Was it cathartic for you as well, Bill?

Clegg: The cathartic part is after the writing for me. The letters and Facebook messages and stuff. The writing of it was not a lot of fun. But also, there was that moment in writing separate from the subject matter that's just the pleasure and grace of being able to express something that is amorphous. W. S. Merwin describes the writing of a poem, and he says, "Any day now, I'll make a knife out of this cloud." The idea of taking something so sort of pregnant with possibility and turning it into something as specific as a knife—those moments weren't cathartic, but they were thrilling.
Has writing these books changed your view of the memoir genre?
Strauss: I think most novels are bad, and I think most memoirs are bad. But I think if you do it well, it works.
Clegg: I represented a few memoirs, and then some of my favorite books are memoirs. William Kittredge's Hole in the Sky is one of my favorite books. Ian Frazier's Family I adore.

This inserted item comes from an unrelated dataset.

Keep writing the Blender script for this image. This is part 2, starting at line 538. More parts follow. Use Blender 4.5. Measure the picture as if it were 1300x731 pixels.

Strauss: You have to make sure that as the writer of a memoir you're not trying to make yourself look good. That's the difference, I think, between Bill's book and, say, A Million Little Pieces, where you feel the writer trying to show what a badass he was. I think there's a reason it was rejected as a novel but then was snatched up as a memoir—I don't think it's a very good book. But it's a great sensational story, so if people think it's true then they'll buy it.
Bill, have you heard from any of the people you write about?
Clegg: I talk a lot about my life with my father, and he doesn't come off well. There's also just the frank description of where one goes on crack cocaine, and where I went was having sex with taxicab drivers, and you know, I'm gay, and my dad's a former TWA pilot who had been in the Navy, he's in his 70s and just a certain generation. He read it. And he was amazing. When he was like 50 or 60 pages into it, he left a message and just said, "With every page I love you more."